Engineers Use a Molecule in the Blood to Build Better Batteries
Lithium-oxygen batteries are very promising batteries, but there are many problems scientists must overcome to make them the industry standard over the now commonly used lithium-ion battery. They are very useful and can hold a charge for an impressive period of time, but they're inefficient at the same time. The batteries produce lithium peroxide, which overtime hinders the performance. The battery has a high charging potential, meaning that it has about a 70% efficiency rate (stores 30% less of the energy charged into the battery). The solution to the problems of the lithium-oxygen battery may be in our blood.

Researchers have been looking for a catalyst that can decompose the build up of lithium peroxide and turn it back into lithium ions and oxygen. Scientists found a molecule found in hemoglobin, a part of the blood that carries oxygen through the body, known as heme. After testing, scientists proved that the introduction to heme into the lithium-oxygen battery "could reduce the energy required to boost the efficiency of the batteries' charge-discharge cycles."

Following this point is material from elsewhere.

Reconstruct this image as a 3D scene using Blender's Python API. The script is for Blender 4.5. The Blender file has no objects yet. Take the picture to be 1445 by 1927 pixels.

"When you breathe in air, the heme molecule absorbs oxygen from the air to your lungs and when you exhale, it transports carbon dioxide back out, so it has a good binding with oxygen, and we saw this as a way to enhance these promising lithium-air batteries."
- Andre Taylor, associate professor of chemical and environmental engineering at Yale
The discovery of heme to be used in the battery solves a few problems. The biggest problem it solves is that it will make lithium-oxygen batteries more efficient by reducing the build-up of lithium peroxide. Typically, batteries used in phones, electric cars, and some other devices are lithium-ion batteries, but if heme solves the build-up problem, then lithium-oxygen batteries will be much more efficient and will be able to hold a charge for a very long amount of time. Another minor problem it will solve is that if the batteries are commercialized, then animal products industries, who need to find ways to safely dispose of blood, can give/sell this unwanted blood to be turned into batteries. Engineers can use a biomolecule that it typically wasted and use it for renewable energy storage.